Our framework integrates the most critical deep learning model development software libraries and tools into a single best-in-class bundle that includes:
- High-end deep learning frameworks from Pytorch,
- Visualization and analysis from TensorFlow,
- Versioning from Github, and
- Hyperparameter optimization from SigOpt.
Who can benefit from using it?
Any researcher working on machine learning problems will benefit from DeepDIVA. But it has been specifically designed for deep learning, and researchers focused on particularly complex deep learning models stand to benefit most from it.
Which areas of the process were most important to automate?
It is important to automate as many tasks as possible, but particularly important to automate the tasks that do not benefit from domain expertise. These inexpert tasks are particularly unproductive for research teams.
Through DeepDIVA, we have successfully automated many tasks such as:
- Aggregating and visualizing results in real time,
- Ensuring an experiment can be reproduced, and
- Optimizing hyperparameters.
Automation of hyperparameter optimization was particularly high priority, because it is the most time consuming task that benefits least from expertise. Automating it with SigOpt empowered our team to run this task overnight or during weekends to significantly accelerate the model development process, while saving researcher time.
Why did you select SigOpt as a part of the framework?
We originally learned about SigOpt at NIPS in 2017. As a company founded by academics like Scott Clark, they believe in giving back to the academic community. And one way they do so is through a free version of their solution for academia. We signed up for this program and had experiments up and running in a few short hours.

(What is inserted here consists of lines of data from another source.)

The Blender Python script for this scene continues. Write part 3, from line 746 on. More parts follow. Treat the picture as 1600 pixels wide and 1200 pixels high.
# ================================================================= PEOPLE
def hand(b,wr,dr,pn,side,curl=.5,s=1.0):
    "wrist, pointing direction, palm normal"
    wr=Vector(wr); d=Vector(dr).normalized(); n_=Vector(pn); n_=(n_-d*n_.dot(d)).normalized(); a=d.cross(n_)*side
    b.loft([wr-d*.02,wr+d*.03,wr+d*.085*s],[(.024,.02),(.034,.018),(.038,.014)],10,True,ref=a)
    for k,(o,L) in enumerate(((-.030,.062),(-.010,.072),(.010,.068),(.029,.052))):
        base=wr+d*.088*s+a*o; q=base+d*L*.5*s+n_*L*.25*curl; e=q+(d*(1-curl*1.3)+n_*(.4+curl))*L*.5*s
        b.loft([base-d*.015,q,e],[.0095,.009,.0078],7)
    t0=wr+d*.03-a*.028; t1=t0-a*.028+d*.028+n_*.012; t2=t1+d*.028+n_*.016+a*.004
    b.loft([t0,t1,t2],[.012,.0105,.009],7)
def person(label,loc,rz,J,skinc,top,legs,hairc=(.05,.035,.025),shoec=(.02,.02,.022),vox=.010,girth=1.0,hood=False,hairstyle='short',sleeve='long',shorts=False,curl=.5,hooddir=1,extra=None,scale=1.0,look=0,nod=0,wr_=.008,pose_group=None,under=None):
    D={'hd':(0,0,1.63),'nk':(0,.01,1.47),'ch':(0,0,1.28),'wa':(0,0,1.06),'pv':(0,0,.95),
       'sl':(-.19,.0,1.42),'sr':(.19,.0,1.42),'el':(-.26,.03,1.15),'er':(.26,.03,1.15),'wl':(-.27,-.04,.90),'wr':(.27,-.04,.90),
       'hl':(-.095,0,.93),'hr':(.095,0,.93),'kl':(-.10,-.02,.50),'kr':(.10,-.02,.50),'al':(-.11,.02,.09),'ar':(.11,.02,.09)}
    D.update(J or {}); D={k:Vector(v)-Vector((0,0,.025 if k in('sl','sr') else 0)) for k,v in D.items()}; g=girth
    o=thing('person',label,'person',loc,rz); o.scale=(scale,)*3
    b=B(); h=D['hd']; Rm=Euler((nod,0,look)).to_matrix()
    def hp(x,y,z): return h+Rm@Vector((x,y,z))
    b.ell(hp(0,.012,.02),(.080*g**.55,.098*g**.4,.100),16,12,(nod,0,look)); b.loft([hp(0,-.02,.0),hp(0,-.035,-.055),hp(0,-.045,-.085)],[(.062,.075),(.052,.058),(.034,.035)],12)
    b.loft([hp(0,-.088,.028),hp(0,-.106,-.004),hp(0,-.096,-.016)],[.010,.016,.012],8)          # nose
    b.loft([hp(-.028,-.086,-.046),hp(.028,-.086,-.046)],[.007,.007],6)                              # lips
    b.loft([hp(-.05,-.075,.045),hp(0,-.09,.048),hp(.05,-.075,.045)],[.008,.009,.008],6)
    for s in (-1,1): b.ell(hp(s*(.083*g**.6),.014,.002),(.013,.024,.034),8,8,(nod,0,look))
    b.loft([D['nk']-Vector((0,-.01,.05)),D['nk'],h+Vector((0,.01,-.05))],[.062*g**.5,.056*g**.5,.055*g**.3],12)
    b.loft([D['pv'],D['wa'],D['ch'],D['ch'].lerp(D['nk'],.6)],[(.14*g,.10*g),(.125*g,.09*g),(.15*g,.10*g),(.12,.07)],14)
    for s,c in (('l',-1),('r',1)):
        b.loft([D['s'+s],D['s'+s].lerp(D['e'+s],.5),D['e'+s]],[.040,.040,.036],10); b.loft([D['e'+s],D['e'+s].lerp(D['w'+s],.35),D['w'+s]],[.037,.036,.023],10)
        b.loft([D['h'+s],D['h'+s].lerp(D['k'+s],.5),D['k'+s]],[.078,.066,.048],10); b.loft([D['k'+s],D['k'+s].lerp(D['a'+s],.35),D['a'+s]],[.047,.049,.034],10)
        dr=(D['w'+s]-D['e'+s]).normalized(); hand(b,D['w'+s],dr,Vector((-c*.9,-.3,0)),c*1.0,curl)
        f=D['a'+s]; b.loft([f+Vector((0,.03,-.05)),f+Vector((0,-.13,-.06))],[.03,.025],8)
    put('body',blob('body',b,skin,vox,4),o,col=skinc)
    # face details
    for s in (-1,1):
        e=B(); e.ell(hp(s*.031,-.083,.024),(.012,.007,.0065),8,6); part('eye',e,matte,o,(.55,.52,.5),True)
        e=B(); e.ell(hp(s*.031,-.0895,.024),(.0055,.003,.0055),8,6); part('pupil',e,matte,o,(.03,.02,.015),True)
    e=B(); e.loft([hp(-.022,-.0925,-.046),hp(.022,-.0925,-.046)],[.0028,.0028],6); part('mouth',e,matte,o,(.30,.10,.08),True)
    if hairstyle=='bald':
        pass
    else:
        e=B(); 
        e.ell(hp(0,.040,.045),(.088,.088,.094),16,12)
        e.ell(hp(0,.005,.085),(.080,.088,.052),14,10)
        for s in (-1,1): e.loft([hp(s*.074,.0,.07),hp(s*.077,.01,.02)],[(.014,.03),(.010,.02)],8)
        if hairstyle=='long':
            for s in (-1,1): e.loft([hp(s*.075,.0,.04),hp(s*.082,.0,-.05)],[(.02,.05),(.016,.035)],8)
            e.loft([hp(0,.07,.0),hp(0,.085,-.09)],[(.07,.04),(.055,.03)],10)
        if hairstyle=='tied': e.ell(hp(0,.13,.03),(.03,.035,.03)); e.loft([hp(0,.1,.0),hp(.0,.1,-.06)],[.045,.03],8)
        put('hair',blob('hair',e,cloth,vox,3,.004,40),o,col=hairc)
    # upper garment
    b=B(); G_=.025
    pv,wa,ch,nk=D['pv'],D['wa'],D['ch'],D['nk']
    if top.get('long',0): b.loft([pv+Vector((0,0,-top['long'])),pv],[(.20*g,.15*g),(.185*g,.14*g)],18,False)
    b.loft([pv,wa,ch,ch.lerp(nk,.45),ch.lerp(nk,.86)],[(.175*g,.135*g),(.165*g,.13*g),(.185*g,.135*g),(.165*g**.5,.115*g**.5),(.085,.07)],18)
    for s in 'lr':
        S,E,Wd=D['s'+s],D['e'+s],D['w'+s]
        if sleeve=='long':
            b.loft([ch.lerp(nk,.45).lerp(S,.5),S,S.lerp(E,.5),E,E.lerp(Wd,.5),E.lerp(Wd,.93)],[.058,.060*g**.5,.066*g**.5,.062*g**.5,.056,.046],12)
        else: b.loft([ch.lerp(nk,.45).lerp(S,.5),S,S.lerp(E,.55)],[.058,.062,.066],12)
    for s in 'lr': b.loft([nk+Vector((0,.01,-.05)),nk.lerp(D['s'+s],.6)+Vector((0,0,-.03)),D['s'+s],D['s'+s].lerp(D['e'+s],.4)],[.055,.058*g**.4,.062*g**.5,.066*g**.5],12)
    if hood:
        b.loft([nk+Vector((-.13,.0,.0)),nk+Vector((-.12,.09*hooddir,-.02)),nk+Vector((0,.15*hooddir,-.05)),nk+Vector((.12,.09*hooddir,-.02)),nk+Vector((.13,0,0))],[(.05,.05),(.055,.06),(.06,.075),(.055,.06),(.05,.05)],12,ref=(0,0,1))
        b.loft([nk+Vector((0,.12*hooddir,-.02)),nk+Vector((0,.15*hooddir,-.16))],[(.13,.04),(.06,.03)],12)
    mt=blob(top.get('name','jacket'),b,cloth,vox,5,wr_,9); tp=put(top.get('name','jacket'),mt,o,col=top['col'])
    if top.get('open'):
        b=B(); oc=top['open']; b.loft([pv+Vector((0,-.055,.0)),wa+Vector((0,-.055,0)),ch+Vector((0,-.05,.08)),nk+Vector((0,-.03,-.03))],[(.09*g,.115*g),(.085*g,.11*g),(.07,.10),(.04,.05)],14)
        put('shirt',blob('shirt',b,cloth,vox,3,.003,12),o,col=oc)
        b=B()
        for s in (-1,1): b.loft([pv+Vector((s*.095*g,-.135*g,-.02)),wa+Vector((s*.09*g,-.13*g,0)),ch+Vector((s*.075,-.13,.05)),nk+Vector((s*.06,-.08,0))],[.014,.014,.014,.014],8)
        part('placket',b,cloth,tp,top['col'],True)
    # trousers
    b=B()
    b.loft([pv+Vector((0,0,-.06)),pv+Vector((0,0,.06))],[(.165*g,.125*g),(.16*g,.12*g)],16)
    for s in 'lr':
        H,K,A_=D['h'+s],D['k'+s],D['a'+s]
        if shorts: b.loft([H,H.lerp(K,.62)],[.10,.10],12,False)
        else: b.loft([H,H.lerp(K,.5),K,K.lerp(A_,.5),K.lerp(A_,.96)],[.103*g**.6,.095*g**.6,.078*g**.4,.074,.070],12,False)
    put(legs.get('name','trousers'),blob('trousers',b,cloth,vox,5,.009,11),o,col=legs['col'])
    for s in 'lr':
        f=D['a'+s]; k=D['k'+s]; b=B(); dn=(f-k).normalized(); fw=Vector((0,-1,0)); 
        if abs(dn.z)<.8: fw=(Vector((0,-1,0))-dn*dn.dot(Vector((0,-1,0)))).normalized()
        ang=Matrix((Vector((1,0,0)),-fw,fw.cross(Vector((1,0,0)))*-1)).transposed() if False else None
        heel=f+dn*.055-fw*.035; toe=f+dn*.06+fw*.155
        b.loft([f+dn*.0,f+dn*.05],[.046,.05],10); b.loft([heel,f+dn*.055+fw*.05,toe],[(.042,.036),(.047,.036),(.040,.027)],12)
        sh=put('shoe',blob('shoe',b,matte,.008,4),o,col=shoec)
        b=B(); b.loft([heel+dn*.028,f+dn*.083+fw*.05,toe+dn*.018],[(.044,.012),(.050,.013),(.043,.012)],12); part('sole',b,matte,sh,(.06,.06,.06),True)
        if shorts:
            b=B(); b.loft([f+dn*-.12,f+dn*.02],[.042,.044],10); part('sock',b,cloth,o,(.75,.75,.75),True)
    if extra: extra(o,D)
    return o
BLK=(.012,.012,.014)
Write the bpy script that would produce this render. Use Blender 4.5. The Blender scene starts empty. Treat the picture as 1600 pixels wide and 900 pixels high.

The first benefit of SigOpt is that it automates the tuning process, which is value enough for most teams that waste time on this problem. But SigOpt is also highly effective at tuning. After testing SigOpt on a variety of models – ranging from simple to complex, including traditional machine learning and deep learning – we learned that SigOpt is highly effective at tuning hyperparameters to improve model performance across this wide cross-section of models. Finally, SigOpt offers analytics like parameter importance that are particularly valuable for reproducibility. Parameter importance will show you the degree to which specific hyperparameters contribute to its performance.
In general, these mathematical approaches to hyperparameter tuning – rather than intuition – produce better unbiased results with less expert time. Standardizing on SigOpt was an obvious choice for our team.
What are your hopes for this solution in the coming months?
Our goal is to facilitate a more efficient scientific process, and, as a result, promote ongoing scientific progress. To do so, we hope to promote reproducible research, while fostering a friendly environment in which both academy and industry collaborate on problems, share best practices, and contribute to mutual success. More tactically, we will encourage teams to publish research articles that include the database, source code, and experimental setup.
We believe that DeepDIVA is a valuable tool to make this entire process easier for teams. So DeepDIVA is our contribution to this process, designed specifically to facilitate reproducible research. In the best case scenario, all research published in the future will come with DeepDIVA URLs or other similar competing frameworks. Doing so will benefit the broader community.